The significant components of deferred income tax assets and liabilities at June 30, after applying the statutory corporate income tax rate, are as follows for the fiscal years ended June 30:

 

   2023   2022 
         
Net operating losses  $19,365,174   $8,174,021 
Stock-based compensation   982,521     
Section 174 capitalization   679,037     
Other temporary differences   15,258     
Valuation allowance   (21,041,989)   (8,174,021)
           
Net deferred tax asset  $   $ 

 

Under the Tax Cuts and Jobs Act of 2017, research and development costs are no longer fully deductible and are required to be capitalized and amortized for U.S. tax purposes effective for fiscal years beginning after January 1, 2022. The mandatory capitalization requirement increases our deferred tax assets and is fully offset with the valuation allowance.

 

The Company has recorded uncertain tax positions (“UTP”) that result in unrecognized tax benefits recorded on the books of the Company. The unrecognized tax benefits for the Company are as follows as of June 30:

 

  

2023

  

2022

 
         
Unrecognized tax benefits, beginning of period  $8,715,253   $2,550,962 
Decrease during the period   (8,715,253)    
Increase during the period   219,450    6,164,291 
           
Unrecognized tax benefits, end of period  $219,450   $8,715,253 

 

At June 30, 2022, the Company recorded an UTP related to shares issued to service providers during open tax years.

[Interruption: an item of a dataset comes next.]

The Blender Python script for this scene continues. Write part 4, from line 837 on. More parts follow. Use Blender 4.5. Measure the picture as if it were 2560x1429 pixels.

The Company has since filed all necessary tax returns and has paid approximately $75,000 in penalties and interest remediating past-due payroll tax requirements, for which the Company had accrued at June 30, 2022. At June 30, 2023, the Company has no remaining UTP recorded in relation to shares issued for services.

 

The Company recognizes that it may be subject to provisions of Section 162(m) of the Internal Revenue Code, which limits the deductibility of compensation paid to certain executive officers in excess of $1.0 million in any fiscal year. The Company continues to evaluate whether any amended income tax returns are necessary for fiscal years for which it has already filed. The Company intends to immediately remedy any such uncertainty of tax benefit in the coming fiscal year. The Company has not accrued for any penalties or interest in relation to any potential 162(m) UTP adjustment at June 30, 2023 and 2022.

 

Under Section 382 and 383 of the Internal Revenue Code of 1986, as amended, the Company’s ability to utilize carryforwards and other tax attributes such as foreign tax credits, in any taxable fiscal year may be limited if the Company experiences, or has experienced, an “ownership change.” A Section 382 “ownership change” generally occurs if one or more stockholders or groups of stockholders, who own at least 5% of the Company’s stock, increase their ownership percentage by more than 50 percentage points over their lowest ownership percentage within a rolling three-year period. Similar rules may apply under state tax laws. The Company may, in the future experience one or more additional Section 382 “ownership changes.

 

The Company files U.S. and state income tax returns with varying statutes of limitations. The tax returns for fiscal years ended September 30, 2016, to June 30, 2023, remain open to examination due to the carryover of unused NOL carryforwards and tax credits. The Company is not under examination by any tax authority as of June 30, 2023.